-------- Given data
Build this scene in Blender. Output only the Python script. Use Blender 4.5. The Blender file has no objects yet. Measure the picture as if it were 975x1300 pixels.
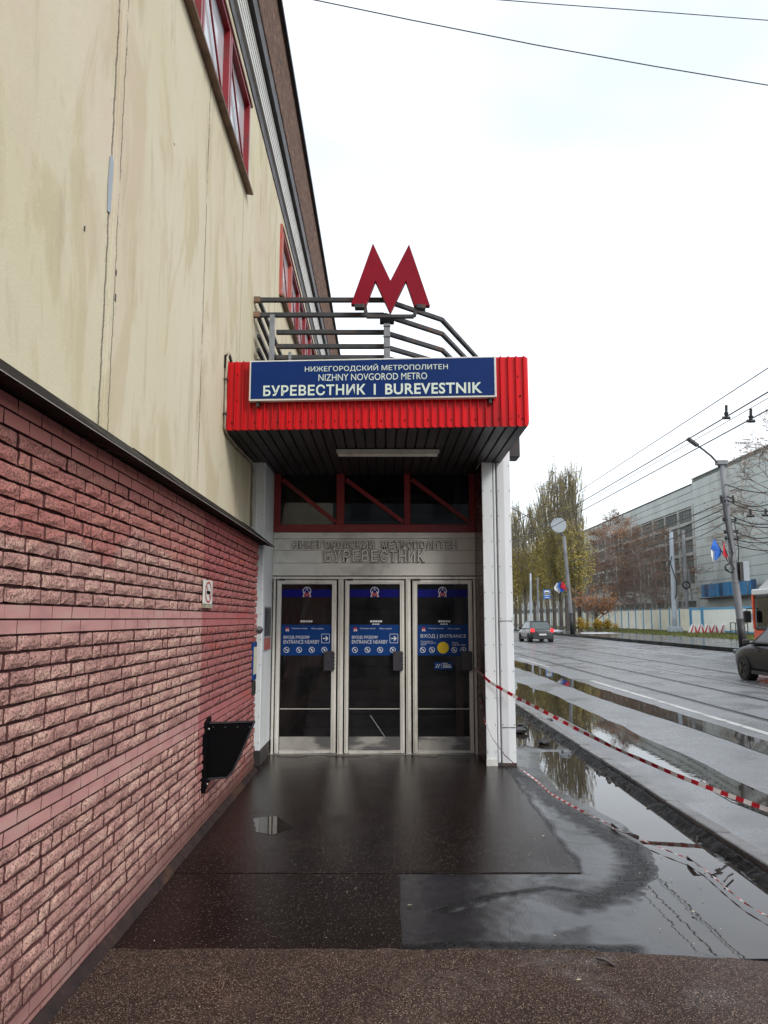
import bpy, bmesh, math, random
from mathutils import Vector, Matrix
R = math.radians
random.seed(7)
S = bpy.context.scene
COL = S.collection

# ------------------------------------------------------------ camera, sky, sun
EYE = 1.65; FPX = 980.0; TILT = math.atan(135/980)
cd = bpy.data.cameras.new('camera'); cam = bpy.data.objects.new('camera', cd); COL.objects.link(cam)
cam.location = (0, 0, EYE); cam.rotation_euler = (R(90)+TILT, 0, 0)
cd.sensor_fit = 'VERTICAL'; cd.sensor_height = 36; cd.lens = 36*FPX/1300
cd.clip_start = .05; cd.clip_end = 3000
S.camera = cam
w = bpy.data.worlds.new('World'); S.world = w; w.use_nodes = True
nt = w.node_tree; nt.nodes.clear()
SUN_EL, SUN_AZ = 36, 142        # azimuth clockwise from +Y (the street direction)
def build_sky():
    N = nt.nodes; L = nt.links
    out = N.new('ShaderNodeOutputWorld'); add = N.new('ShaderNodeAddShader')
    b1 = N.new('ShaderNodeBackground'); b2 = N.new('ShaderNodeBackground')
    sky = N.new('ShaderNodeTexSky'); sky.sky_type = 'NISHITA'; sky.sun_disc = False
    sky.sun_elevation = R(SUN_EL); sky.sun_rotation = R(SUN_AZ)
    b1.inputs[1].default_value = .05
    L.new(sky.outputs[0], b1.inputs[0])
    tc = N.new('ShaderNodeTexCoord'); mp = N.new('ShaderNodeMapping'); mp.inputs['Scale'].default_value = (1, 1, 2.6)
    no = N.new('ShaderNodeTexNoise'); no.inputs['Scale'].default_value = 1.7; no.inputs['Detail'].default_value = 4
    cr = N.new('ShaderNodeValToRGB')
    cr.color_ramp.elements[0].position = .38; cr.color_ramp.elements[0].color = (.62, .665, .69, 1)
    cr.color_ramp.elements[1].position = .62; cr.color_ramp.elements[1].color = (.86, .87, .87, 1)
    L.new(tc.outputs['Generated'], mp.inputs[0]); L.new(mp.outputs[0], no.inputs['Vector'])
    L.new(no.outputs[0], cr.inputs[0]); L.new(cr.outputs[0], b2.inputs[0]); b2.inputs[1].default_value = .92
    L.new(b1.outputs[0], add.inputs[0]); L.new(b2.outputs[0], add.inputs[1]); L.new(add.outputs[0], out.inputs[0])
build_sky()
sd = bpy.data.lights.new('sun', 'SUN'); sd.energy = 1.5; sd.angle = R(18); sd.color = (1, .97, .92)
sun = bpy.data.objects.new('sun', sd); COL.objects.link(sun)
sun.rotation_euler = (R(90-SUN_EL), 0, R(-SUN_AZ)+math.pi)
sun.location = (20, -10, 30)
S.view_settings.view_transform = 'Standard'; S.view_settings.look = 'None'
S.view_settings.exposure = 0.55; S.view_settings.gamma = 1

# ------------------------------------------------------------ measuring helpers (photo pixel + a known plane -> place)
def ray(x, y):
    u = x-487.5; v = 650-y
    return (u, FPX*math.cos(TILT)-v*math.sin(TILT), FPX*math.sin(TILT)+v*math.cos(TILT))
def onz(x, y, z=0.0):
    r = ray(x, y); t = (z-EYE)/r[2]; return Vector((r[0]*t, r[1]*t, z))
def ony(x, y, Y):
    r = ray(x, y); t = Y/r[1]; return Vector((r[0]*t, Y, EYE+r[2]*t))
def onx(x, y, X):
    r = ray(x, y); t = X/r[0]; return Vector((X, r[1]*t, EYE+r[2]*t))

# ------------------------------------------------------------ materials
def newmat(name):
    m = bpy.data.materials.new(name); m.use_nodes = True
    n = m.node_tree; n.nodes.clear()
    out = n.nodes.new('ShaderNodeOutputMaterial'); p = n.nodes.new('ShaderNodeBsdfPrincipled')
    n.links.new(p.outputs[0], out.inputs[0])
    return m, n, p
def rgb(c): return (c[0], c[1], c[2], 1)
class G:
    """small node-graph helper"""
    def __init__(s, n): s.n = n
    def pos(s, scale=(1, 1, 1)):
        g = s.n.nodes.new('ShaderNodeNewGeometry'); m = s.n.nodes.new('ShaderNodeMapping')
        m.inputs['Scale'].default_value = scale; s.n.links.new(g.outputs['Position'], m.inputs[0]); return m.outputs[0]
    def obj(s, scale=(1, 1, 1)):
        g = s.n.nodes.new('ShaderNodeTexCoord'); m = s.n.nodes.new('ShaderNodeMapping')
        m.inputs['Scale'].default_value = scale; s.n.links.new(g.outputs['Object'], m.inputs[0]); return m.outputs[0]
    def noise(s, vec, scale, detail=3, rough=.55, dist=0):
        t = s.n.nodes.new('ShaderNodeTexNoise'); t.inputs['Scale'].default_value = scale
        t.inputs['Detail'].default_value = detail; t.inputs['Roughness'].default_value = rough
        t.inputs['Distortion'].default_value = dist
        s.n.links.new(vec, t.inputs['Vector']); return t.outputs[0]
    def vor(s, vec, scale, feature='F1', out='Distance'):
        t = s.n.nodes.new('ShaderNodeTexVoronoi'); t.inputs['Scale'].default_value = scale; t.feature = feature
        s.n.links.new(vec, t.inputs['Vector']); return t.outputs[out]
    def ramp(s, f, stops):
        r = s.n.nodes.new('ShaderNodeValToRGB'); e = r.color_ramp.elements
        while len(e) < len(stops): e.new(.5)
        for k, (p, c) in enumerate(stops):
            e[k].position = p
            e[k].color = rgb(c) if isinstance(c, (tuple, list)) else (c, c, c, 1)
        s.n.links.new(f, r.inputs[0]); return r.outputs[0]
    def mix(s, f, a, b, mode='MIX'):
        m = s.n.nodes.new('ShaderNodeMix'); m.data_type = 'RGBA'; m.blend_type = mode
        for sock, v in ((m.inputs[0], f), (m.inputs[6], a), (m.inputs[7], b)):
            if isinstance(v, (int, float)): sock.default_value = v if sock == m.inputs[0] else (v, v, v, 1)
            elif isinstance(v, (tuple, list)): sock.default_value = rgb(v)
            else: s.n.links.new(v, sock)
        return m.outputs[2]
    def math(s, op, a, b=0, c=0):
        m = s.n.nodes.new('ShaderNodeMath'); m.operation = op
        for k, v in enumerate((a, b, c)):
            if isinstance(v, (int, float)): m.inputs[k].default_value = v
            else: s.n.links.new(v, m.inputs[k])
        return m.outputs[0]
    def sep(s, vec):
        t = s.n.nodes.new('ShaderNodeSeparateXYZ'); s.n.links.new(vec, t.inputs[0]); return t.outputs
    def bump(s, h, strength, dist=.01, prev=None):
        b = s.n.nodes.new('ShaderNodeBump'); b.inputs['Strength'].default_value = strength
        b.inputs['Distance'].default_value = dist
        s.n.links.new(h, b.inputs['Height'])
        if prev is not None: s.n.links.new(prev, b.inputs['Normal'])
        return b.outputs[0]
    def maprange(s, v, a, b, c, d):
        m = s.n.nodes.new('ShaderNodeMapRange'); m.clamp = True
        m.inputs[1].default_value = a; m.inputs[2].default_value = b; m.inputs[3].default_value = c; m.inputs[4].default_value = d
        m.interpolation_type = 'SMOOTHSTEP'
        s.n.links.new(v, m.inputs[0]); return m.outputs[0]
    def set(s, p, name, v):
        if isinstance(v, (int, float)): p.inputs[name].default_value = v
        elif isinstance(v, (tuple, list)): p.inputs[name].default_value = rgb(v)
        else: s.n.links.new(v, p.inputs[name])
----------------
Give the count of lines holding the word "scene" and nothing more.

Solution below >>
2